Your access to ARCHER2 will generally be time-limited so you should ensure you have a plan for transferring your data off the system before your access finishes. The time required to transfer large amounts of data should not be underestimated and you should ensure you have planned for this early enough (ideally, before you even start using the system for your research).
As already mentioned, the ARCHER2 User and Best Practice Guide provides a lot of useful information on managing and transferring your data. See:
- https://docs.archer2.ac.uk/user-guide/data.html
Your data is your responsibility
Make sure you understand what the backup policy is on ARCHER2 and what implications this has for your work if you lose your data on the system. Plan your backups of critical data and how you will transfer data off the system throughout the project.
Transferring data
As mentioned above, many users run into the challenge of transferring large amounts of data off HPC systems at some point (this is more often in transferring data off-of than on-to systems, but the advice below applies in either case). Data transfer speed may be limited by many different factors so the best data transfer mechanism to use depends on the type of data being transferred and where the data is going.
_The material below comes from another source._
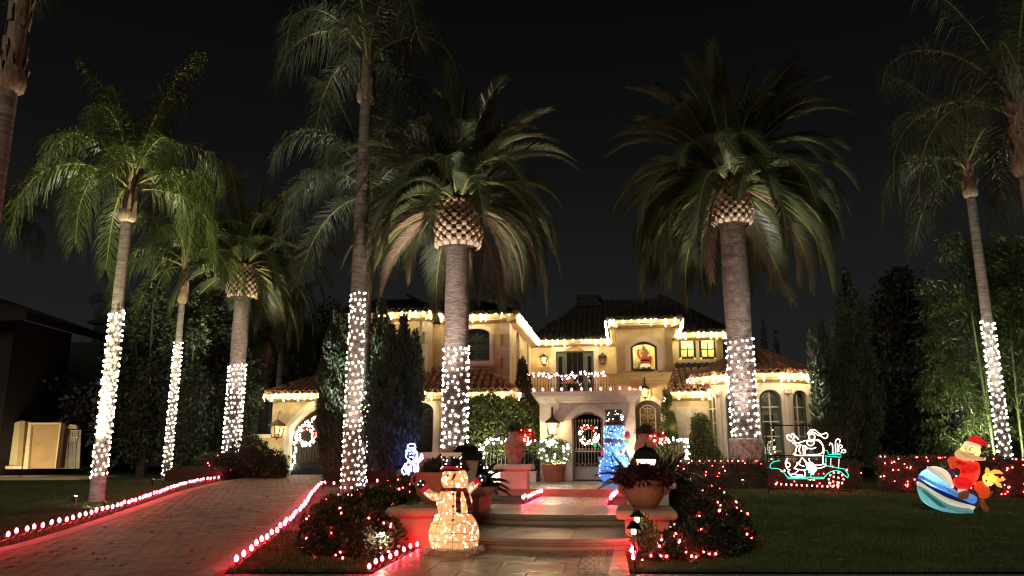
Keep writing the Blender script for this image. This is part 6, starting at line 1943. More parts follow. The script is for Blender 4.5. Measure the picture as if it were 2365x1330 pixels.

Some of the key issues to be aware of are:
- Disk speed - The ARCHER2 /work file systems are highly parallel, consisting of a very large number of high performance disk drives. This allows them to support a very high data bandwidth. Unless the remote system has a similar parallel file system you may find your transfer speed limited by disk performance at that end.
- Meta-data performance - Meta-data operations such as opening and closing files or listing the owner or size of a file are much less parallel than read/write operations. If your data consists of a very large number of small files you may find your transfer speed is limited by meta-data operations. Meta-data operations performed by other users on ARCHER2 can also interact strongly with your work so reducing the number of such operations you use (by combining multiple files into a single file) may reduce variability in your transfer rates and increase transfer speeds.
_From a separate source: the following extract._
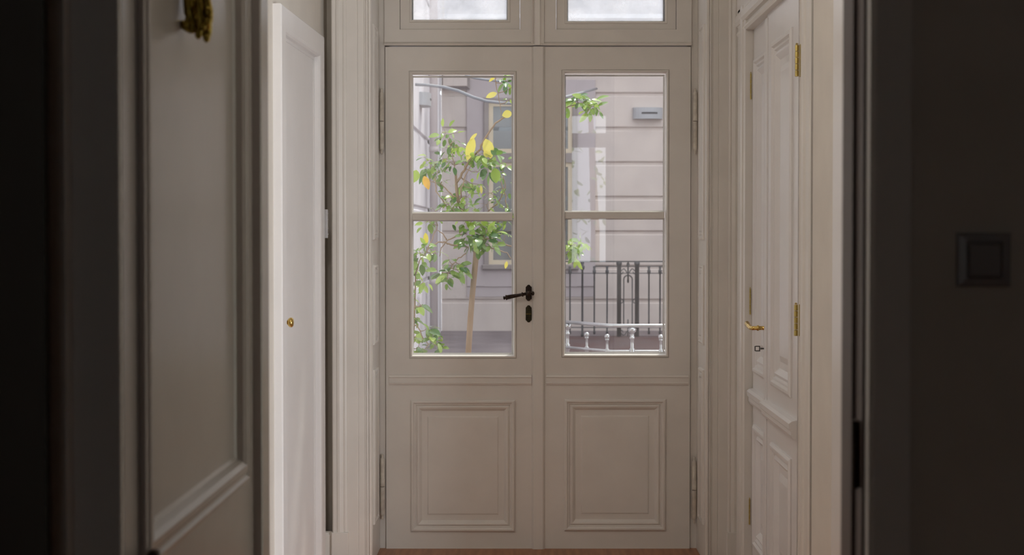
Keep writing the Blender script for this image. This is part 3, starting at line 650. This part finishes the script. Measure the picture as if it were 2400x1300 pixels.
# stainless balustrade
sb = empty('steel_balustrade', (.5, 9, 0)); tag(sb, 'polished steel balustrade with ball finials outside the right leaf', 'balustrade')
zt = wz(762, 9.0)
def srl(py_l, py_m, rad):
    z_ = wz(py_m, 9.0); yl = F*(H-z_)/(py_l-VY)
    return [(wx(1322, yl, py_l), yl, z_), (wx(1434, 9.0), 9.0, z_), (1.7, 9.0, z_)]
g = B(); g.tube(srl(754, 763, 0), .0115, 12); g.build('top_rail', 'steel', sb, True)
g = B(); g.tube(srl(813, 823, 0), .0085, 12); g.build('lower_rail', 'steel', sb, True)
rl = srl(754, 763, 0); zl = srl(813, 823, 0)[0][2]
def ypos(x):
    (xa_, ya_, _), (xb_, yb_, _) = rl[0], rl[1]
    return 9.0 if x >= xb_ else yb_+(ya_-yb_)*(xb_-x)/(xb_-xa_)
for px in (1377, 1422, 1546, 1600):
    x_ = wx(px, 9.1); y_ = ypos(x_)
    zz = wz(788, 9.05); g = B(); g.lathe((x_, y_, GZ-.04), (0, 0, 1), [(0, .008), (zl-GZ-.0+.02, .008), (zl-GZ+.025, .014), (zl-GZ+.05, .014), (zl-GZ+.055, .008), (zz-GZ+.015, .008), (zz-GZ+.018, .013), (zz-GZ+.026, .013), (zz-GZ+.028, .008)], 12)
    bp = g.build('baluster', 'steel', sb, True)
    g = B(); g.sphere((x_, y_, zz), .0165, seg=16); g.build('ball_finial', 'steel', bp, True)
for px in (1332, 1482, 1640):
    x_ = wx(px, 9.2 if px < 1400 else 9.0); y_ = ypos(x_); h_ = zt-GZ+.04
    g = B(); g.lathe((x_, y_, GZ-.04), (0, 0, 1), [(0, .012), (zl-GZ+.02, .012), (zl-GZ+.025, .017), (zl-GZ+.055, .017), (zl-GZ+.06, .011), (h_-.085, .011), (h_-.08, .016), (h_-.07, .016), (h_-.068, .011), (h_-.045, .011), (h_-.04, .022), (h_-.022, .026), (h_-.012, .012)], 14)
    g.build('post', 'steel', sb, True)
# cables
g = B(); pp = [(973, 198), (1000, 199), (1040, 204), (1075, 213), (1110, 228), (1140, 237), (1175, 241), (1215, 243), (1260, 240), (1290, 236)]
g.tube([at(a, c, 13) for a, c in pp]+[Vector((.9, 19.9, 3.4))], .013, 8)
o = g.build('cable', 'cable', None, True); tag(o, 'grey cable sagging across the courtyard at the top of the left pane', 'cable')
g = B(); g.tube([at(a, c, 13) for a, c in ((1090, 176), (1112, 183), (1140, 187), (1170, 190), (1215, 190), (1262, 186))]+[Vector((.9, 19.9, 3.9))], .010, 8)
o = g.build('cable', 'cable', None, True); tag(o, 'thinner grey cable higher up at the top edge of the left pane', 'cable')

# ------------------------------------------------------------------ plants
class Foliage:
    def __init__(s): s.b = B(); s.tone = []
    def leaf(s, p, d, nrm, L, W, tone, fold=.25, curl=.25):
        d = d.normalized(); n = (nrm-d*nrm.dot(d)); n = n.normalized() if n.length > 1e-3 else d.orthogonal().normalized()
        sd = d.cross(n); st = [0, .12, .3, .5, .7, .87, 1]; wd = [.02, .55, .92, 1, .82, .45, .01]
        rows = []
        for t, w_ in zip(st, wd):
            c = p+d*(L*t)-n*(curl*L*t*t); e = W*.5*w_
            rows.append([s.b.bm.verts.new(c-sd*e+n*(fold*e)), s.b.bm.verts.new(c), s.b.bm.verts.new(c+sd*e+n*(fold*e))])
        for A, D in zip(rows, rows[1:]):
            for k in (0, 1): s.b.f([A[k], A[k+1], D[k+1], D[k]])
        s.tone += [tone]*(3*len(st))
    def build(s, name, m, parent):
        o = s.b.build(name, m, parent, True, keep=True)
        a = o.data.attributes.new('tone', 'FLOAT', 'POINT')
        a.data.foreach_set('value', s.tone[:len(o.data.vertices)]); return o
rn = random.Random(11)
def rvec(): return Vector((rn.gauss(0, 1), rn.gauss(0, 1), rn.gauss(0, 1))).normalized()
def pot(parent, x, y, r_, h_):
    g = B(); g.lathe((x, y, GZ-.04), (0, 0, 1), [(0, r_*.7), (h_*.85, r_*.97), (h_*.86, r_*1.06), (h_, r_*1.08), (h_, r_*.95), (h_*.9, r_*.93)], 28); g.build('pot', 'terracotta', parent, True)
    g = B(); g.lathe((x, y, GZ-.04+h_*.86), (0, 0, 1), [(0, r_*.9), (h_*.04, r_*.9)], 24); g.build('soil', 'soil', parent)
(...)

- Network speed - Data transfer performance can be limited by network speed. More importantly, it is limited by the slowest section of the network between source and destination. If you are transferring to your laptop/workstation, this is likely to be its connection (either via LAN or wifi).
- Firewall speed - Most modern networks are protected by some form of firewall that filters out malicious traffic. This filtering has some overhead and can result in a reduction in data transfer performance. The needs of a general purpose network that hosts email/web-servers and desktop machines are quite different from a research network that needs to support high volume data transfers. If you are trying to transfer data to or from a host on a general purpose network you may find the firewall for that network will limit the transfer rate you can achieve.
As mentioned above and earlier in this lesson, if you have related data that consists of a large number of small files it
is strongly recommended to pack the files into a larger archive file for long term storage and
transfer. A single large file makes more efficient use of the file system and is easier to move,
copy and transfer because significantly fewer meta-data operations are required. Archive files can
be created using tools like tar
and zip
.
Consider the best way to transfer data
If you are transferring large amounts of data you will need to think about what may affect your transfer performance. It is always useful to run some tests that you can use to extrapolate how long it will take to transfer your data.
If you have many files, it is best to combine them into an archive file before you transfer them using a tool such as
tar
.
Key Points
Be careful how you use the login node.
Your data on the system is your responsibility.
Again, don’t run stuff on the login node.
Don’t be a bad person and run stuff on the login node.